The Apple Card Is Changing How Users View Payments
Any time Apple makes a move into financial services, industry watchers pay careful attention, so it’s no surprise that Apple’s March 25th announcement of a card closely tied to the Apple Wallet and issued by Goldman Sachs, made headlines.
The card is an interesting study in a product jointly launched by a bank and large technology firm. Apple Pay was another — recall the deals Apple cut with banks for the privilege of offering Apple Pay to customers. The Apple Pay component is key — Apple Card users are being trained to use cards differently, and though the physical card is a thing of beauty, because it’s from Apple, the physical aspect matters less and less.
This was not Goldman Sach’s first financial services venture with Apple. The bank also discussed operating Apple’s financing program for iPhone purchases back in February 2018, but this program was ultimately supported by Barclaycard.
The Apple Card rolled out to select users on August 6, with a mobile-only application process within the Apple Wallet app. This led to many unboxing videos and oohs and ahhs over the card’s aesthetics. In these days of mobile payments innovation, a good-looking card still goes a long way, as many challenger banks have learned. But the Apple Card is not enabled for contactless payments — users will use Apple Pay for that — and contains no numbers or expiration date. It’s more the symbol or idea of a card, and in this it is innovative and will be imitated.
Reactions to the card have varied, with some calling it the foundation for Apple’s post-iPhone strategy and the start of a new Apple Pay-based ecosystem. Even though it is a bank-issued credit card, and virtual cards are nothing new, many have hailed this as something new because of how tightly Apple ties everything together. For banks, it is likely how it is used and how customers interact with it that is most interesting.

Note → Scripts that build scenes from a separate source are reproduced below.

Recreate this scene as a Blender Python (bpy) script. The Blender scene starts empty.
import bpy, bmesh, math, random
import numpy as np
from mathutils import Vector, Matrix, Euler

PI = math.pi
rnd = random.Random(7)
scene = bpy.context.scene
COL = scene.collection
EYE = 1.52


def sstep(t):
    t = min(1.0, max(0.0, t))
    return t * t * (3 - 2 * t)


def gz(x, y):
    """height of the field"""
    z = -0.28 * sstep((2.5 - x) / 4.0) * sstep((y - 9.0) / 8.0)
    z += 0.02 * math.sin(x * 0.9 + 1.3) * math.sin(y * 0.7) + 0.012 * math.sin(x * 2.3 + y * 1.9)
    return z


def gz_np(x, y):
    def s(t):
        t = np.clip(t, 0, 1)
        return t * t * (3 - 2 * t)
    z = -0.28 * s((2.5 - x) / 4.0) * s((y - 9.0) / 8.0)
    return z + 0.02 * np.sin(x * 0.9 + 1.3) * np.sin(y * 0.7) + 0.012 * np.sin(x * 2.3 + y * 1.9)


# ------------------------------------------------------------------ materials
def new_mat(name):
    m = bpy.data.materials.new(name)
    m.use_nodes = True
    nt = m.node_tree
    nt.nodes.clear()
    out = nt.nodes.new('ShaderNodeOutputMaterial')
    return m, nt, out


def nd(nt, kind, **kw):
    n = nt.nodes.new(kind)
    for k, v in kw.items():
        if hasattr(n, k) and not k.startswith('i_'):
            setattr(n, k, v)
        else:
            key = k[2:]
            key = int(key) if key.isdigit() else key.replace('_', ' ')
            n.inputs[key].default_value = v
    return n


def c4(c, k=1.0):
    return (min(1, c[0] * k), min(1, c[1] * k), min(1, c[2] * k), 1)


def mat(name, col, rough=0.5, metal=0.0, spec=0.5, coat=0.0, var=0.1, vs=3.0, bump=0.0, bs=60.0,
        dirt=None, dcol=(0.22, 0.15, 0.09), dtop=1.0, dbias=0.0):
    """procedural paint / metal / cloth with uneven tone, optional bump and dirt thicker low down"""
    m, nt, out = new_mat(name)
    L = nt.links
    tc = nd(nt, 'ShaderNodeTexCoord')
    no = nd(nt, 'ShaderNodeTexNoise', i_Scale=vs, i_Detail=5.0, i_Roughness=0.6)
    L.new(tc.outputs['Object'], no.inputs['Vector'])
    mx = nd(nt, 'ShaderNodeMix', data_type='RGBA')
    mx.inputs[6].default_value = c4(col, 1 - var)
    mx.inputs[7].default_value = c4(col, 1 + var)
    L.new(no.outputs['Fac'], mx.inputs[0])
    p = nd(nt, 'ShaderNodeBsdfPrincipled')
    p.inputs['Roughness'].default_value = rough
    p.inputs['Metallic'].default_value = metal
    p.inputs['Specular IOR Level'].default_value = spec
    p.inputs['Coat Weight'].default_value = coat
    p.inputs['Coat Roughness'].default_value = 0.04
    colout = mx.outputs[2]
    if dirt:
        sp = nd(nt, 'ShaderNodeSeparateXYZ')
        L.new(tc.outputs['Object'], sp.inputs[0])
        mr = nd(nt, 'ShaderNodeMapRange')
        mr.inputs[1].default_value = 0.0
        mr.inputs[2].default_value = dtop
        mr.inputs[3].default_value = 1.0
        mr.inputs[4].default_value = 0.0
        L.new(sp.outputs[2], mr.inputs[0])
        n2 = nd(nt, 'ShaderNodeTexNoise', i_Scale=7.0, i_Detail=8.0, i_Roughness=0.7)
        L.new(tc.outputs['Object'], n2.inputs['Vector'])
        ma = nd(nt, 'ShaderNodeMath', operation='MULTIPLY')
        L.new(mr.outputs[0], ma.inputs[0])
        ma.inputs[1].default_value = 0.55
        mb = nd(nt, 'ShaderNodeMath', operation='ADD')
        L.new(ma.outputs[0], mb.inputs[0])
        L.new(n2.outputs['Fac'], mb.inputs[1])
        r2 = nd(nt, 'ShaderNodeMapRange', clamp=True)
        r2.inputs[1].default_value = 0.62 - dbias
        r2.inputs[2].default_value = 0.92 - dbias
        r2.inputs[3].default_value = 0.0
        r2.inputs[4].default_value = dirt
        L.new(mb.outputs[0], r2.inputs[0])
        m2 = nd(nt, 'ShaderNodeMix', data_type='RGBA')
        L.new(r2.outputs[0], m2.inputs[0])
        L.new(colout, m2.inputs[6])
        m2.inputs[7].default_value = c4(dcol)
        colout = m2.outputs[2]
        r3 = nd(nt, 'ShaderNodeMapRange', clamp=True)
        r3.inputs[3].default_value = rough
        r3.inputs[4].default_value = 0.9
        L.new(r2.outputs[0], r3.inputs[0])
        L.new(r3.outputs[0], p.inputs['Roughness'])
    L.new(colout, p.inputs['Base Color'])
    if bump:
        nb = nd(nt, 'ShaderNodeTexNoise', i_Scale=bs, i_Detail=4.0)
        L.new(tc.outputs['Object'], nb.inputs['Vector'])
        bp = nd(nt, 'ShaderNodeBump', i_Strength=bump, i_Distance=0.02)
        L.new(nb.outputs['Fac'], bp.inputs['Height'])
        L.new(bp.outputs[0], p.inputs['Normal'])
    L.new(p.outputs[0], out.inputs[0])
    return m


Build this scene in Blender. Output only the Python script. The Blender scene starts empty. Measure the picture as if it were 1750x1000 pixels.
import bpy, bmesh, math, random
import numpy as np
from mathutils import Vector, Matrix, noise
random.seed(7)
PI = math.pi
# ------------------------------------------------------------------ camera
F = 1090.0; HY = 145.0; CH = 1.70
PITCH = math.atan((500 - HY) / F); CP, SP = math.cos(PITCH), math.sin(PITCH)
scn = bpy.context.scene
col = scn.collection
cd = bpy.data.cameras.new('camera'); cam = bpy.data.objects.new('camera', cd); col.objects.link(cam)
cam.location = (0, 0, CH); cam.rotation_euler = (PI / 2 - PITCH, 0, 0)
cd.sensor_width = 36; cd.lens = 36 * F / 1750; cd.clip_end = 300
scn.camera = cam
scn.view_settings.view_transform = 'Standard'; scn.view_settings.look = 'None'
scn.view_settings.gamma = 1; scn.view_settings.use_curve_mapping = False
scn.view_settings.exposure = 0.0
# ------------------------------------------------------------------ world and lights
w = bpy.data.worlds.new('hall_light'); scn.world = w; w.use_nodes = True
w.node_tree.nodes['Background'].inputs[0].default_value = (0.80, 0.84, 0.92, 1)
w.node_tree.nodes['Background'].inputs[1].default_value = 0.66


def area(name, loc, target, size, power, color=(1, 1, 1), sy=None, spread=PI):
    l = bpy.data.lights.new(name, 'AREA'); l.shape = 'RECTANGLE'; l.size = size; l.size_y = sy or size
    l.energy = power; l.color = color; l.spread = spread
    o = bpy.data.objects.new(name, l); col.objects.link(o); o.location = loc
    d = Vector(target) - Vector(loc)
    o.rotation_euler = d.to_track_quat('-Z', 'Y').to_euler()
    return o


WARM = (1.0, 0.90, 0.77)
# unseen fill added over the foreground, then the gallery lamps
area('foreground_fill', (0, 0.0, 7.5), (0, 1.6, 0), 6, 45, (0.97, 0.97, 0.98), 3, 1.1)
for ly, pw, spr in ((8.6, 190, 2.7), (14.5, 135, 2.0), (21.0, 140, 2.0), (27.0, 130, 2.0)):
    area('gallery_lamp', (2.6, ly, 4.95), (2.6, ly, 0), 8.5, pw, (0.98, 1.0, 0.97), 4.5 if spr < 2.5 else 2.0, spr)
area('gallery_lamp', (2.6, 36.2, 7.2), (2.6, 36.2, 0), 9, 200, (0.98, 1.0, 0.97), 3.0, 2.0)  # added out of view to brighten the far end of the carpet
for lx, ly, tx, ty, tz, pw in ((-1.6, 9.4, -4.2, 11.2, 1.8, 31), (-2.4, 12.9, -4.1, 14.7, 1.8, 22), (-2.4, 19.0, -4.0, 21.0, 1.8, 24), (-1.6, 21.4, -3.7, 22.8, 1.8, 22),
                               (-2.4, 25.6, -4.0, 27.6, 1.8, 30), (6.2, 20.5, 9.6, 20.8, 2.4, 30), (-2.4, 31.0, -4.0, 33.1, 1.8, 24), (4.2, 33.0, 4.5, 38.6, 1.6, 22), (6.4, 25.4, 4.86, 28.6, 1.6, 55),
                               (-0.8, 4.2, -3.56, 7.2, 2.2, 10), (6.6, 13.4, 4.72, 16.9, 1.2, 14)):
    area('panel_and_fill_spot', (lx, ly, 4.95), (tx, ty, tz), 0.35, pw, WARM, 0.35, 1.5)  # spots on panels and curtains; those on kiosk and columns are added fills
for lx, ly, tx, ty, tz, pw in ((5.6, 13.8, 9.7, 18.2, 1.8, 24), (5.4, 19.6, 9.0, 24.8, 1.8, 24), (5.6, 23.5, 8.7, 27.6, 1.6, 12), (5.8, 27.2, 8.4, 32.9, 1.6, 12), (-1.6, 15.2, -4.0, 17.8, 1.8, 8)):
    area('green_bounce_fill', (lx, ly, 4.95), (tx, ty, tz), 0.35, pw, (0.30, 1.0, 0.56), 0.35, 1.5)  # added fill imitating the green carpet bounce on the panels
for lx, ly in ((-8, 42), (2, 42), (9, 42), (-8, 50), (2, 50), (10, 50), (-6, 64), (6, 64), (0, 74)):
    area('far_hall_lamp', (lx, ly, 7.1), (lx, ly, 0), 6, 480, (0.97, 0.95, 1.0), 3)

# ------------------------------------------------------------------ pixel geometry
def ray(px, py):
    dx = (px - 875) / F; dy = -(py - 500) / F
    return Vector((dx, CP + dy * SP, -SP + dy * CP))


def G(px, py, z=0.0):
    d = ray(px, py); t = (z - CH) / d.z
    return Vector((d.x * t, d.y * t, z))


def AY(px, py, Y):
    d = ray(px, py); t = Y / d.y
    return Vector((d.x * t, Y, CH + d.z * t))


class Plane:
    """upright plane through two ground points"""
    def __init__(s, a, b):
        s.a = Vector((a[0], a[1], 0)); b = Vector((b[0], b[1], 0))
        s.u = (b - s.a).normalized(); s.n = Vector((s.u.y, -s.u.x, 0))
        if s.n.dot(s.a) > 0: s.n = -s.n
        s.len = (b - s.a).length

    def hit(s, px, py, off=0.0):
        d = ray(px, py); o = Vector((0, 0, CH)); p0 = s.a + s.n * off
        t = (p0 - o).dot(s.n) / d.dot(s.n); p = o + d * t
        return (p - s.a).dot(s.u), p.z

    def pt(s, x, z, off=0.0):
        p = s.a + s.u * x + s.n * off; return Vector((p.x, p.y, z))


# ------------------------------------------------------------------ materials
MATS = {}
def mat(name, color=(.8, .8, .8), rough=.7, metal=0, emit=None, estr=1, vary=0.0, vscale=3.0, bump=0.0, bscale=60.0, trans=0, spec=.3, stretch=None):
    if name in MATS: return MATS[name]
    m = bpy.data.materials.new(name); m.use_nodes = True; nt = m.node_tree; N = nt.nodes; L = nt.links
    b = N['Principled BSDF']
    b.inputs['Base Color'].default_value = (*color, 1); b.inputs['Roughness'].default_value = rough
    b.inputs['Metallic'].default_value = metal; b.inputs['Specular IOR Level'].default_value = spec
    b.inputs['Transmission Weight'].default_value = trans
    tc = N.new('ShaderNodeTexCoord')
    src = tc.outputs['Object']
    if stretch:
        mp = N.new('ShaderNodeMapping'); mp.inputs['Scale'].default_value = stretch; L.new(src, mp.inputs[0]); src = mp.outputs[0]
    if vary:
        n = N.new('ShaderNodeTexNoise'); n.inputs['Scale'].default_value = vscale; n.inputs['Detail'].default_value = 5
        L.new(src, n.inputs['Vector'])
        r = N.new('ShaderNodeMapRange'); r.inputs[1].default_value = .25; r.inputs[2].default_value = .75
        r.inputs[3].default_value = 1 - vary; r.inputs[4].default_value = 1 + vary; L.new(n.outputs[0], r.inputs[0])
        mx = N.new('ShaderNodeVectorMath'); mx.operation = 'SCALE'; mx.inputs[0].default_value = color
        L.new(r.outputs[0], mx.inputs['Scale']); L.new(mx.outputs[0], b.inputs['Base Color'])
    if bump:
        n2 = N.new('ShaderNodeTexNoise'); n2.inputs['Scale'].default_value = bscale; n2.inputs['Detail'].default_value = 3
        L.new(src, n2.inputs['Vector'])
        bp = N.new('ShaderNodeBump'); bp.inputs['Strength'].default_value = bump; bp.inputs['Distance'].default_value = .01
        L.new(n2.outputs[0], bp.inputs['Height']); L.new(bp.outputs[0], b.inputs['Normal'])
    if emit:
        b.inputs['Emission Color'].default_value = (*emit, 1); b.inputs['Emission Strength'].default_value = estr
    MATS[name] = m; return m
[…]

The Apple Card launch contrasts dramatically with Google’s various efforts to release a card and tie it into its more open payment system. In the era of open source and open banking, it is the most closed-off system of all that earns praise for its security and functionality. An example of this is that Apple is apparently barring Goldman from using transaction data (or location data) for marketing.
Apple’s closed ecosystem does allow it to do interesting things. Because Apple pushes the cash from card rewards into its own system, Apple Pay, the Apple Card model could be “very bad” for the card networks, said Peter Berg, who formerly ran ventures for Visa. (Mastercard, which processes payments for Apple Card, has so far said nothing about the arrangement.)
The card also offers a closer look at transactions via the wallet app than most other cards, leading to some to declare it the end of PFM, but if you had a nickel for every time someone said that, you could buy an iPhone.
Others declared the card not innovative, because despite its tie-ins to Apple’s ecosystem, it is still a credit card with middling rewards. These rewards are tiered, with the highest (3%) for Apple Store purchases, and are paid into a user’s Apple Pay account in one day three days, or instantly, for a fee. The card also puts Apple into competition for top-of-wallet with the banks that support Apple Pay.
One curiosity about the card that came to light this weekend is that Goldman Sachs, which makes the decision on who is offered the card, is extending offers to borrowers with FICO scores in the low 600s — subprime, in other words. These users are being offered lower credit limits.
Financial institutions are willing to make concessions to work with Apple, such as walling off data for marketing and negotiating rates. Is it a good deal? Apple loyalists are cultlike, and may open Goldman to customers that otherwise would not build a relationship with them, and notice how muted mentions of Goldman’s are throughout the card’s user experience. The physical card relegates Goldman Sachs and Mastercard to the back.
The card features no numbers (it has a fixed PAN but the user does not see it) or expiration date. It doesn’t look like a credit card at all, and users are encouraged to use it differently, as a component of a mobile payments systems. Most banks will not make the kind of deal Goldman Sachs did anytime soon, but all financial institutions should take note of how their customers are being trained away from the old ways a card has traditionally been used.